Friday, January 7, 2011

Book Review: The Calculus Diaries by Jennifer Ouellette

By Ruby Johnson

Jennifer Ouellette says she never took Mathematics in college, because she assumed she wouldn’t need it in real life. As an award winning science writer, and wife of a physicist, she decided to take a second look at the equations she had avoided for years. The Calculus Diaries is a delightful account of a year spent confronting her anxiety.

Seeing the mathematics behind the famous question of why two objects, regardless of mass, fall at the same rate, Jennifer realized that the math behind physics was not as frightening and difficult as she thought. The result is The Calculus Diaries where Jennifer uses concepts from calculus to explore everything from the odds of losing weight and winning big in Los Vegas to the likelihood of surviving a zombie apocalypse.

From the first chapter, when she describes the discovery of Archimedes earliest known written work which developed into integral calculus to the interesting anecdotes she keeps the reader turning the pages.

Probably one of my favorite anecdotes in the book was Nick the Greek’s presentation of Albert Einstein to his Las Vegas pals as “Little Al from Princeton, controls a lotta the action out in Jersey.”

But in the end this is a book to demystify much of higher mathematics. The author shows how this applies in everyday life from taking on a mortgage to beating the odds in Las Vegas. She describes the example of the game of craps and how the odds are stacked slightly in favor of the house. She even shows parallels between the 17th century tulip mania and our current real estate crisis of today, by illustrating the calculus associated with bubble markets and interest rates.

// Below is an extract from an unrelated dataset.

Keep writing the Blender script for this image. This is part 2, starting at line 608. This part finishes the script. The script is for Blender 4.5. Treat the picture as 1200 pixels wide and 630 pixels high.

While I was interested in the topics listed in the subtitles, I was blown away by how calculus has shaped our culture and how prevalent it is in what we do on a daily basis.This book offers anyone, with or without a math phobia, interesting and helpful information.                                                                                                                                                 

1 comment:

Anonymous said...

This looks like an interesting book. I can't wait to read it.